Ad ogni modo pure nell’Est vicentino la tensione sta salendo. A Colceresa i residenti sono sul piede di guerra in ragione di un maxi insediamento privato che potrebbe essere autorizzato a breve dal Comune. Il caso non solo è noto ai media, ma di recente Masolo ha pure effettuato un sopralluogo in zona denunciando quello che definisce una cementificazione inaccettabile del territorio. Tanto che molti residenti già parlano di «urbanizzazione selvaggia». E la situazione è effervescente anche a Tezze sul Brenta. Dove di recente il sindaco Luigi Pellanda è stato costretto dagli eventi a diramare un provvedimento molto duro nei confronti di due imprese. Sulle quali ora cade l’onere di rimuovere una copertura in amianto «nel sito produttivo di via Campagnari 20».
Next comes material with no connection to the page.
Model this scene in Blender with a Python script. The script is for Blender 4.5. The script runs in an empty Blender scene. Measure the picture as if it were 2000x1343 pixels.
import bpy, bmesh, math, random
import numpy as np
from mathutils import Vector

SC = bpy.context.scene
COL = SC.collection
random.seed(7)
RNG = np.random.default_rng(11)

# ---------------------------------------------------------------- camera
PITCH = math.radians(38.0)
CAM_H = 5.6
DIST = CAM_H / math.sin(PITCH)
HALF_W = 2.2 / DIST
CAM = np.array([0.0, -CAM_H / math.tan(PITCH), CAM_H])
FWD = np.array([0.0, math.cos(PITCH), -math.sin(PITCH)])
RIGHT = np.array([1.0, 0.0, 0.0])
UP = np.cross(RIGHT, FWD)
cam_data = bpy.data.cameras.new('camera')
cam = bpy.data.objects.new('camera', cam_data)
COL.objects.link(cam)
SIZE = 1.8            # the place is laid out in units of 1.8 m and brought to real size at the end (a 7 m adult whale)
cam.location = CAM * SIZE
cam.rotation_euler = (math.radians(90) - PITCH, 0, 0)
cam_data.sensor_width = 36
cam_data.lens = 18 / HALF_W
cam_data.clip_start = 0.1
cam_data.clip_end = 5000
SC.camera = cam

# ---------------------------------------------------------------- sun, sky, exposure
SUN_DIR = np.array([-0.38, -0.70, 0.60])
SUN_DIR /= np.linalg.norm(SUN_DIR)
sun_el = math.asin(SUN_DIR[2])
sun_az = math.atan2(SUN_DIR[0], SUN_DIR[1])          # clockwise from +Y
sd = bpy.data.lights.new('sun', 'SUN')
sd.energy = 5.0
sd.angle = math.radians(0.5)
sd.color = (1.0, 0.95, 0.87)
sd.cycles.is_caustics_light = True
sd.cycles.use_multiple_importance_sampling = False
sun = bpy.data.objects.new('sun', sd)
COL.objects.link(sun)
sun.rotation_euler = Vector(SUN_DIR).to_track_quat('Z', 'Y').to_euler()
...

L’AFFAIRE FIBROCEMENTO: INTERVIENE IL SINDACO PELLANDA

Più nel dettaglio l’ordinanza è stata firmata dal capo dell’esecutivo di Tezze il 10 gennaio 2025 ed è la prima dell’anno. «Nel mese di settembre del 2024, personale di Arpav e del Dipartimento di prevenzione dell’Aulss 7 Pedemontana – si legge – ha eseguito alcune verifiche tecniche presso lo stabilimento produttivo di via Campagnari 20, di proprietà della società Industria ribaltabili italiana srl ed affidato all’uso della società Isi allestimenti srl in liquidazione, allo scopo di accertare lo stato di conservazione della copertura in fibrocemento del medesimo stabilimento». E ancora, «all’esito di dette verifiche è stato confermato che, a causa dell’eccezionale evento atmosferico» ossia di una grandinata che risale al 13 luglio 2023», la copertura dello stabilimento produttivo ha subito un rilevante danneggiamento».

Inoltre «è stato verificato che alcuni frammenti di detta copertura giacciono sul sedime di contorno dello stabilimento ed altri hanno raggiunto le aree scoperte» come «giardini pertinenziali a fabbricati residenziali… di costruzioni contermini allo stabilimento produttivo». Peraltro «le analisi di tali frammenti, eseguite da Arpav, hanno evidenziato che il materiale è costituito da fibrocemento, con presenza di fibre di amianto». In altre parole l’amianto sarebbe finito addirittura nei terreni privati attigui. Ed è per queste ed altre ragioni che Pellanda ha intimato ad entrambe le ditte di provvedere «immediatamente alla bonifica», nonché alla «rimozione» e allo «smaltimento della copertura dello stabilimento produttivo sito» per l’appunto «in via Campagnari 20… previa predisposizione di piano di bonifica della copertura e di smaltimento della stessa ed acquisizione di autorizzazione al compimento di dette attività ad opera delle competenti autorità amministrative».